I think a lot about how things will age. How something will look in five years and more. Shooting a video with a drone right now feels new and cool but in five years it will look outdated. It will look like this moment in time and in 20 years it will look even more so. I was interested in making a video with a new kind of imaging technology, sort of similar to using 3D models.
In your opinion, what is the perception of your works?
It depends on where the viewers encounter the work. When you encounter it on the window of a building, it looks like a piece of an office image of a giant soccer ball. In that situation you have a different relationships to it, because you don’t necessarily know what you are being told. But when you see the work in the gallery, you know that you must be looking at art. Those are two different kinds of engagements.

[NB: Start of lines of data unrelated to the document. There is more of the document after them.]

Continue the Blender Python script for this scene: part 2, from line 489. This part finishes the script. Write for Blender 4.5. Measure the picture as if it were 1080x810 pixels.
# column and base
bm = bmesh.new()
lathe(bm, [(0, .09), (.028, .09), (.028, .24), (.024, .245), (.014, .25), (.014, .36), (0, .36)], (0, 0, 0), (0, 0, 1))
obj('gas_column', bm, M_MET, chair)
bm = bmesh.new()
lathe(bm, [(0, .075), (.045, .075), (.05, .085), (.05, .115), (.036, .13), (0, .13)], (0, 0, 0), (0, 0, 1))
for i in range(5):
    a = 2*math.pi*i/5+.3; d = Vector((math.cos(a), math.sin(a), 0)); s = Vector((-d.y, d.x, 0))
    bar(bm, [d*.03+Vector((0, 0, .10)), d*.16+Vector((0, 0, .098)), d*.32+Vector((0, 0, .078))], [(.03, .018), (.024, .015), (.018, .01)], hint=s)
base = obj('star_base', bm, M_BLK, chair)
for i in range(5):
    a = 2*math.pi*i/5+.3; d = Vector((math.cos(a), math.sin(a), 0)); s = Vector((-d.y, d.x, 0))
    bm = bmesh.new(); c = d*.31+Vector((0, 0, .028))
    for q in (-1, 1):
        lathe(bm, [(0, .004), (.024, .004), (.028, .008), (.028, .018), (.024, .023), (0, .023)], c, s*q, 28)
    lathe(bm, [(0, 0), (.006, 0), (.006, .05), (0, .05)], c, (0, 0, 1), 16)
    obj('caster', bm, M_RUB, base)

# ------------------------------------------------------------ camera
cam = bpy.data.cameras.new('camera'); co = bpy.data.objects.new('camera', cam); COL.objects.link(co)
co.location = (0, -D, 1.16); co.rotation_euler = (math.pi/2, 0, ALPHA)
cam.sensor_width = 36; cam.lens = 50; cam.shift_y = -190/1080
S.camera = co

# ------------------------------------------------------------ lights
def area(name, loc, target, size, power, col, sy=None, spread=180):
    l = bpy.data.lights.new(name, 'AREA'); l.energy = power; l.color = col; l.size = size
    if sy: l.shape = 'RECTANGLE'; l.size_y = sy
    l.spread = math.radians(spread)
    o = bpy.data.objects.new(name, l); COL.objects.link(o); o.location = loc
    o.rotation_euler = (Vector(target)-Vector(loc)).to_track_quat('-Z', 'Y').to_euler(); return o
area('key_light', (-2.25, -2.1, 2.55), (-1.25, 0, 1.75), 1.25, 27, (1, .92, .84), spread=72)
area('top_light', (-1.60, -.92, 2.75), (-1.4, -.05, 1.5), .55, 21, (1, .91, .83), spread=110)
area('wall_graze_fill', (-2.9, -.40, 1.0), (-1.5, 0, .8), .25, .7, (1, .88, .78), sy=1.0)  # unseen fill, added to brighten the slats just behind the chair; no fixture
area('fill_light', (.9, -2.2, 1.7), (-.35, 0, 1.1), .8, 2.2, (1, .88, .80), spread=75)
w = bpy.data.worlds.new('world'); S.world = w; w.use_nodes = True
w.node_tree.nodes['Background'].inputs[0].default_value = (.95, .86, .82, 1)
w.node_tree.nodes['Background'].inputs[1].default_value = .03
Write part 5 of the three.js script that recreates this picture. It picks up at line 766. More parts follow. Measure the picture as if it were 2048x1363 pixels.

Why is it hard to find pictures with your portrait on the internet?
I was partially inspired by Chris Marker, who would send photos of cats to magazines that asked him for portraits. But I am also trying to resist the celebration of lifestyle that surrounds artists and their representation online.
How do you think visual media impact our perception?
Images determine how we think we should be. Images produce desire. But I think it changed a lot. Because I think that, at least in the United States, people are aware of what visual images are doing to us. We don’t believe in images like we used to.